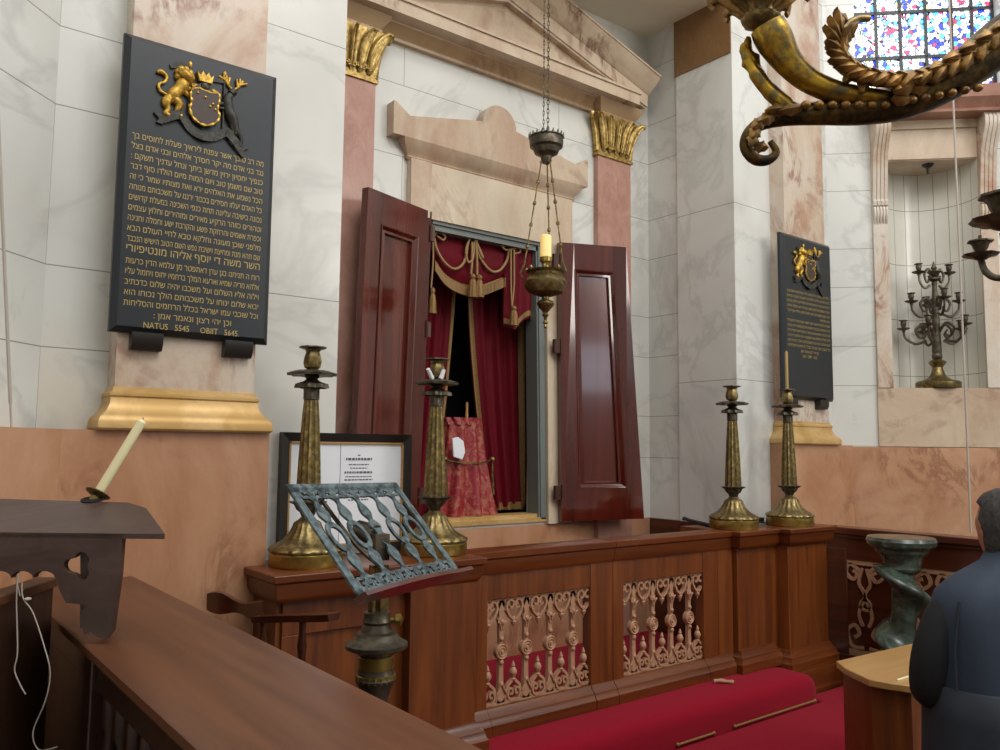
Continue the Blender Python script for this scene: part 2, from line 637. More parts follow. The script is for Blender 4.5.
for k, (x0, x1) in enumerate(((.322, .432), (1.085, 1.2))):
    facet(B().box(x0, x1, -.025, .0, 2.132, 3.52).obj('trim_%d' % (6 + k), 'pilaster_stone', bevel=.003), FL, R4)
    # scrolled console above it
    b = B()
    pr = [(-.02, 3.50), (-.045, 3.51), (-.05, 3.54), (-.03, 3.56), (-.04, 3.62), (-.055, 3.75), (-.075, 3.90), (-.12, 4.0),
          (-.16, 4.06), (-.165, 4.12), (-.14, 4.165), (.0, 4.165), (.0, 3.50)]
    for q in range(4):
        a0 = x0 + (x1 - x0) * q / 4 + .002
        a1 = x0 + (x1 - x0) * (q + 1) / 4 - .002
        b.prism(pr, lambda u, v, s_, a0=a0, a1=a1: (a1 if s_ else a0, u, v))
    b.prism([(min(u + .012, 0), v) for u, v in pr], lambda u, v, s_: (x1 - .001 if s_ else x0 + .001, u, v))
    for q in range(5):
        xx = x0 + .012 + q * (x1 - x0 - .024) / 4
        b.tube([(xx, -.035, 3.50), (xx, -.042, 3.45), (xx, -.032, 3.39), (xx, -.02, 3.36)], [.010, .012, .008, .002], 6)
    facet(b.obj('trim_%d' % (8 + k), 'pilaster_stone'), FL, R4)
facet(B().box(.432, 1.085, -.012, .02, 3.87, 4.10).obj('trim_10', 'cream_breccia'), FL, R4)
facet(B().box(.432, 1.085, -.03, .02, 4.10, 4.17).obj('trim_11', 'cream_plain'), FL, R4)
facet(B().box(NX0, NX1, -.0, .40, 3.862, 3.89).obj('ceiling', 'cream_breccia'), FL, R4)
facet(B().box(NX0, NX1, -.0, .40, 2.11, 2.132).obj('trim_12', 'cream_plain'), FL, R4)
pr = [(0.0, 4.165), (-.18, 4.165), (-.185, 4.18), (-.17, 4.19), (-.20, 4.22), (-.235, 4.25), (-.24, 4.285), (-.22, 4.29), (-.225, 4.345), (-.20, 4.36), (0.0, 4.37)]
b = B()
b.prism(pr, lambda u, v, s_: ((1.32 if s_ else .30) + (-u * .0), u, v))
facet(b.obj('trim_13', breccia('shelf_stone', '#b98f7e', '#a57a68', '#8f6354', '#6a4033', amt=0.5, scale=3.0)), FL, R4)
# stained-glass window
b = B().box(.236, 1.30, .12, .13, 4.37, 6.4)
wn = facet(b.obj('window_1', 'stained_glass'), FL, R4)
b = B()
for xx in (.245, .43, .61, .80, .99, 1.14, 1.29):
    b.box(xx - .011, xx + .011, .10, .12, 4.37, 6.4)
for zz in (4.38, 4.73, 5.1, 5.45, 5.8):
    b.box(.236, 1.30, .10, .12, zz - .012, zz + .012)
fr = b.obj('window_frame', 'black_frame', wn, world=False)

# left facet
b = B().box(-1.55, 0.02, 0, .3, 1.69, 6.6)
facet(b.obj('wall_left', 'marble_left'), FLL, PI / 4)
facet(B().box(-1.55, 0.05, -.142, .0, 0.0, 1.704).obj('trim_14', 'orange_stone'), FLL, PI / 4)
# the rest of the hall behind the camera
st(B().box(-.9, -.61, -7, 2.22, 0, 6.6).obj('wall_side', 'marble_side'))
b = B()
for x0, x1, z0, z1 in ((-.9, 4.9, 0, 6.6), (6.3, 7.1, 0, 6.6), (4.9, 6.3, 0, 2.15), (4.9, 6.3, 3.15, 4.4), (4.9, 6.3, 6.2, 6.6)):
    b.box(x0, x1, -7.2, -7.0, z0, z1)
st(b.obj('wall_back', 'marble_slab'))
for k, (x0, x1, z0, z1, mt) in enumerate(((4.9, 6.3, 2.15, 3.15, 'daylight_glass'), (4.9, 6.3, 4.4, 6.2, 'stained_glass'))):
    wo = st(B().box(x0, x1, -7.15, -7.12, z0, z1).obj('window_%d' % (k + 2), mt))
    b = B()
    for q in range(5):
        xx = x0 + (x1 - x0) * q / 4
        b.box(xx - .015, xx + .015, -7.12, -7.10, z0, z1)
    for q in range(4):
        zz = z0 + (z1 - z0) * q / 3
        b.box(x0, x1, -7.12, -7.10, zz - .015, zz + .015)
    b.obj('window_frame', 'black_frame', wo)
st(B().box(6.81, 7.1, -7, 2.24, 0, 6.6).obj('wall_far_right', 'marble_side'))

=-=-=

* **WRITTEN REQUEST**
Write the full listing out again with every line unchanged, but include no pictures.

* **SOLUTION TO THIS TASK**
Continue the Blender Python script for this scene: part 2, from line 637. More parts follow. The script is for Blender 4.5.
for k, (x0, x1) in enumerate(((.322, .432), (1.085, 1.2))):
    facet(B().box(x0, x1, -.025, .0, 2.132, 3.52).obj('trim_%d' % (6 + k), 'pilaster_stone', bevel=.003), FL, R4)
    # scrolled console above it
    b = B()
    pr = [(-.02, 3.50), (-.045, 3.51), (-.05, 3.54), (-.03, 3.56), (-.04, 3.62), (-.055, 3.75), (-.075, 3.90), (-.12, 4.0),
          (-.16, 4.06), (-.165, 4.12), (-.14, 4.165), (.0, 4.165), (.0, 3.50)]
    for q in range(4):
        a0 = x0 + (x1 - x0) * q / 4 + .002
        a1 = x0 + (x1 - x0) * (q + 1) / 4 - .002
        b.prism(pr, lambda u, v, s_, a0=a0, a1=a1: (a1 if s_ else a0, u, v))
    b.prism([(min(u + .012, 0), v) for u, v in pr], lambda u, v, s_: (x1 - .001 if s_ else x0 + .001, u, v))
    for q in range(5):
        xx = x0 + .012 + q * (x1 - x0 - .024) / 4
        b.tube([(xx, -.035, 3.50), (xx, -.042, 3.45), (xx, -.032, 3.39), (xx, -.02, 3.36)], [.010, .012, .008, .002], 6)
    facet(b.obj('trim_%d' % (8 + k), 'pilaster_stone'), FL, R4)
facet(B().box(.432, 1.085, -.012, .02, 3.87, 4.10).obj('trim_10', 'cream_breccia'), FL, R4)
facet(B().box(.432, 1.085, -.03, .02, 4.10, 4.17).obj('trim_11', 'cream_plain'), FL, R4)
facet(B().box(NX0, NX1, -.0, .40, 3.862, 3.89).obj('ceiling', 'cream_breccia'), FL, R4)
facet(B().box(NX0, NX1, -.0, .40, 2.11, 2.132).obj('trim_12', 'cream_plain'), FL, R4)
pr = [(0.0, 4.165), (-.18, 4.165), (-.185, 4.18), (-.17, 4.19), (-.20, 4.22), (-.235, 4.25), (-.24, 4.285), (-.22, 4.29), (-.225, 4.345), (-.20, 4.36), (0.0, 4.37)]
b = B()
b.prism(pr, lambda u, v, s_: ((1.32 if s_ else .30) + (-u * .0), u, v))
facet(b.obj('trim_13', breccia('shelf_stone', '#b98f7e', '#a57a68', '#8f6354', '#6a4033', amt=0.5, scale=3.0)), FL, R4)
# stained-glass window
b = B().box(.236, 1.30, .12, .13, 4.37, 6.4)
wn = facet(b.obj('window_1', 'stained_glass'), FL, R4)
b = B()
for xx in (.245, .43, .61, .80, .99, 1.14, 1.29):
    b.box(xx - .011, xx + .011, .10, .12, 4.37, 6.4)
for zz in (4.38, 4.73, 5.1, 5.45, 5.8):
    b.box(.236, 1.30, .10, .12, zz - .012, zz + .012)
fr = b.obj('window_frame', 'black_frame', wn, world=False)

# left facet
b = B().box(-1.55, 0.02, 0, .3, 1.69, 6.6)
facet(b.obj('wall_left', 'marble_left'), FLL, PI / 4)
facet(B().box(-1.55, 0.05, -.142, .0, 0.0, 1.704).obj('trim_14', 'orange_stone'), FLL, PI / 4)
# the rest of the hall behind the camera
st(B().box(-.9, -.61, -7, 2.22, 0, 6.6).obj('wall_side', 'marble_side'))
b = B()
for x0, x1, z0, z1 in ((-.9, 4.9, 0, 6.6), (6.3, 7.1, 0, 6.6), (4.9, 6.3, 0, 2.15), (4.9, 6.3, 3.15, 4.4), (4.9, 6.3, 6.2, 6.6)):
    b.box(x0, x1, -7.2, -7.0, z0, z1)
st(b.obj('wall_back', 'marble_slab'))
for k, (x0, x1, z0, z1, mt) in enumerate(((4.9, 6.3, 2.15, 3.15, 'daylight_glass'), (4.9, 6.3, 4.4, 6.2, 'stained_glass'))):
    wo = st(B().box(x0, x1, -7.15, -7.12, z0, z1).obj('window_%d' % (k + 2), mt))
    b = B()
    for q in range(5):
        xx = x0 + (x1 - x0) * q / 4
        b.box(xx - .015, xx + .015, -7.12, -7.10, z0, z1)
    for q in range(4):
        zz = z0 + (z1 - z0) * q / 3
        b.box(x0, x1, -7.12, -7.10, zz - .015, zz + .015)
    b.obj('window_frame', 'black_frame', wo)
st(B().box(6.81, 7.1, -7, 2.24, 0, 6.6).obj('wall_far_right', 'marble_side'))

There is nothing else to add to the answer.